◆ **AIM OF THE TASK**
Extract the full listing below without altering a single character.
○ ○ ○
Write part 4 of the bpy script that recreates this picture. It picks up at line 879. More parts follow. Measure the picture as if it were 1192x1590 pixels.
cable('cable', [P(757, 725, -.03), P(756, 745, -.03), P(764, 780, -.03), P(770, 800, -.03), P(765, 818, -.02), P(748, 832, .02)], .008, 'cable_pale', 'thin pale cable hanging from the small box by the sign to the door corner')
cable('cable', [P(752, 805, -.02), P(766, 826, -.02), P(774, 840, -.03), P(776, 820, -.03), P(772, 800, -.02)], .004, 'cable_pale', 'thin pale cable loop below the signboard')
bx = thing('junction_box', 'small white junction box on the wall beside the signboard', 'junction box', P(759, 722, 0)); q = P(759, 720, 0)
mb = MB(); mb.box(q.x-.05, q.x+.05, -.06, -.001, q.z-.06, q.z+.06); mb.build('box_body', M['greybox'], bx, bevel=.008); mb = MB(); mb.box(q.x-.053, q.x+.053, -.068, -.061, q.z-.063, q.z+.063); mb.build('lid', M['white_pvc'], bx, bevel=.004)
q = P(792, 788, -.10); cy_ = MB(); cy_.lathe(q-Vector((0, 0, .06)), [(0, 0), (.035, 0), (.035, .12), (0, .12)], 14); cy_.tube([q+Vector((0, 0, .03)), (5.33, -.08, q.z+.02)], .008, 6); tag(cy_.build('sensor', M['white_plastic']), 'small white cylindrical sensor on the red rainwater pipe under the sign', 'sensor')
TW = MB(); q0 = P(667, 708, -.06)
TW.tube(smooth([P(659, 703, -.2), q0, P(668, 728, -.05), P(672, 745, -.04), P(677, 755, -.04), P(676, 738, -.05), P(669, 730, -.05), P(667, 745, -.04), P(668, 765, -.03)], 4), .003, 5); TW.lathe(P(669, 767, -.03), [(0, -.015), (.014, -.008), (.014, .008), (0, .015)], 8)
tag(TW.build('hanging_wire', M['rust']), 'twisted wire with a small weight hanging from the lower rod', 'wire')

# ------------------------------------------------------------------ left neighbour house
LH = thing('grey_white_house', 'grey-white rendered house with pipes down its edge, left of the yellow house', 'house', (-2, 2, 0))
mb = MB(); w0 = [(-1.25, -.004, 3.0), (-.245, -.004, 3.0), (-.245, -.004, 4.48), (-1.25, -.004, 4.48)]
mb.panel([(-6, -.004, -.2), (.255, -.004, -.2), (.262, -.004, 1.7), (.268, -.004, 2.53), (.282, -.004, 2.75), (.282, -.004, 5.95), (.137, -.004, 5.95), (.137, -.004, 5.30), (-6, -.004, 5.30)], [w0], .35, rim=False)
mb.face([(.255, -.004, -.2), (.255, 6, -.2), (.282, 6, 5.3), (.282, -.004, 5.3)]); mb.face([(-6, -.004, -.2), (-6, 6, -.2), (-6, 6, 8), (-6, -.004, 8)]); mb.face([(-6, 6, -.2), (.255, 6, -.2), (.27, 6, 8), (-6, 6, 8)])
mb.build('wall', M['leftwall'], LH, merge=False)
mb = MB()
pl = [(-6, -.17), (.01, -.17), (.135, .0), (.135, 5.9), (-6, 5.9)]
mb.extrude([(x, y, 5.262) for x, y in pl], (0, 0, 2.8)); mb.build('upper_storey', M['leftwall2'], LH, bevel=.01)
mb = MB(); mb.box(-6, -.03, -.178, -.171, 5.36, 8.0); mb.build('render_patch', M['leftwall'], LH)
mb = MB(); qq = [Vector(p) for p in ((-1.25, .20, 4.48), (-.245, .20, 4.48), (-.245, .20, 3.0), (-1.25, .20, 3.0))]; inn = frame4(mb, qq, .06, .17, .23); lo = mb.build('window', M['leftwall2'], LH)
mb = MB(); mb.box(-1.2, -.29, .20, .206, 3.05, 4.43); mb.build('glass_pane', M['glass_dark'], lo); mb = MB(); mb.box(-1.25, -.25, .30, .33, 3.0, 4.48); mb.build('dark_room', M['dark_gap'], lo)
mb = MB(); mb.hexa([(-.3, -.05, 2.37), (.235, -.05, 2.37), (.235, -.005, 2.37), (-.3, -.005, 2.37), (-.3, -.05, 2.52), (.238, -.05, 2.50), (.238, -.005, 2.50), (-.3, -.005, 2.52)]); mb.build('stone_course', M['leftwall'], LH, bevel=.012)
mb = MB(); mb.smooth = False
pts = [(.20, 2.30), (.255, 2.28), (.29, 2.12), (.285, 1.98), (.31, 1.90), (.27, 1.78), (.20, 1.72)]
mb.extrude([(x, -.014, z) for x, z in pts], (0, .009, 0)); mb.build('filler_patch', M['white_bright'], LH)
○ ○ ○
◆ **CORRECT ANSWER**
Write part 4 of the bpy script that recreates this picture. It picks up at line 879. More parts follow. Measure the picture as if it were 1192x1590 pixels.
cable('cable', [P(757, 725, -.03), P(756, 745, -.03), P(764, 780, -.03), P(770, 800, -.03), P(765, 818, -.02), P(748, 832, .02)], .008, 'cable_pale', 'thin pale cable hanging from the small box by the sign to the door corner')
cable('cable', [P(752, 805, -.02), P(766, 826, -.02), P(774, 840, -.03), P(776, 820, -.03), P(772, 800, -.02)], .004, 'cable_pale', 'thin pale cable loop below the signboard')
bx = thing('junction_box', 'small white junction box on the wall beside the signboard', 'junction box', P(759, 722, 0)); q = P(759, 720, 0)
mb = MB(); mb.box(q.x-.05, q.x+.05, -.06, -.001, q.z-.06, q.z+.06); mb.build('box_body', M['greybox'], bx, bevel=.008); mb = MB(); mb.box(q.x-.053, q.x+.053, -.068, -.061, q.z-.063, q.z+.063); mb.build('lid', M['white_pvc'], bx, bevel=.004)
q = P(792, 788, -.10); cy_ = MB(); cy_.lathe(q-Vector((0, 0, .06)), [(0, 0), (.035, 0), (.035, .12), (0, .12)], 14); cy_.tube([q+Vector((0, 0, .03)), (5.33, -.08, q.z+.02)], .008, 6); tag(cy_.build('sensor', M['white_plastic']), 'small white cylindrical sensor on the red rainwater pipe under the sign', 'sensor')
TW = MB(); q0 = P(667, 708, -.06)
TW.tube(smooth([P(659, 703, -.2), q0, P(668, 728, -.05), P(672, 745, -.04), P(677, 755, -.04), P(676, 738, -.05), P(669, 730, -.05), P(667, 745, -.04), P(668, 765, -.03)], 4), .003, 5); TW.lathe(P(669, 767, -.03), [(0, -.015), (.014, -.008), (.014, .008), (0, .015)], 8)
tag(TW.build('hanging_wire', M['rust']), 'twisted wire with a small weight hanging from the lower rod', 'wire')

# ------------------------------------------------------------------ left neighbour house
LH = thing('grey_white_house', 'grey-white rendered house with pipes down its edge, left of the yellow house', 'house', (-2, 2, 0))
mb = MB(); w0 = [(-1.25, -.004, 3.0), (-.245, -.004, 3.0), (-.245, -.004, 4.48), (-1.25, -.004, 4.48)]
mb.panel([(-6, -.004, -.2), (.255, -.004, -.2), (.262, -.004, 1.7), (.268, -.004, 2.53), (.282, -.004, 2.75), (.282, -.004, 5.95), (.137, -.004, 5.95), (.137, -.004, 5.30), (-6, -.004, 5.30)], [w0], .35, rim=False)
mb.face([(.255, -.004, -.2), (.255, 6, -.2), (.282, 6, 5.3), (.282, -.004, 5.3)]); mb.face([(-6, -.004, -.2), (-6, 6, -.2), (-6, 6, 8), (-6, -.004, 8)]); mb.face([(-6, 6, -.2), (.255, 6, -.2), (.27, 6, 8), (-6, 6, 8)])
mb.build('wall', M['leftwall'], LH, merge=False)
mb = MB()
pl = [(-6, -.17), (.01, -.17), (.135, .0), (.135, 5.9), (-6, 5.9)]
mb.extrude([(x, y, 5.262) for x, y in pl], (0, 0, 2.8)); mb.build('upper_storey', M['leftwall2'], LH, bevel=.01)
mb = MB(); mb.box(-6, -.03, -.178, -.171, 5.36, 8.0); mb.build('render_patch', M['leftwall'], LH)
mb = MB(); qq = [Vector(p) for p in ((-1.25, .20, 4.48), (-.245, .20, 4.48), (-.245, .20, 3.0), (-1.25, .20, 3.0))]; inn = frame4(mb, qq, .06, .17, .23); lo = mb.build('window', M['leftwall2'], LH)
mb = MB(); mb.box(-1.2, -.29, .20, .206, 3.05, 4.43); mb.build('glass_pane', M['glass_dark'], lo); mb = MB(); mb.box(-1.25, -.25, .30, .33, 3.0, 4.48); mb.build('dark_room', M['dark_gap'], lo)
mb = MB(); mb.hexa([(-.3, -.05, 2.37), (.235, -.05, 2.37), (.235, -.005, 2.37), (-.3, -.005, 2.37), (-.3, -.05, 2.52), (.238, -.05, 2.50), (.238, -.005, 2.50), (-.3, -.005, 2.52)]); mb.build('stone_course', M['leftwall'], LH, bevel=.012)
mb = MB(); mb.smooth = False
pts = [(.20, 2.30), (.255, 2.28), (.29, 2.12), (.285, 1.98), (.31, 1.90), (.27, 1.78), (.20, 1.72)]
mb.extrude([(x, -.014, z) for x, z in pts], (0, .009, 0)); mb.build('filler_patch', M['white_bright'], LH)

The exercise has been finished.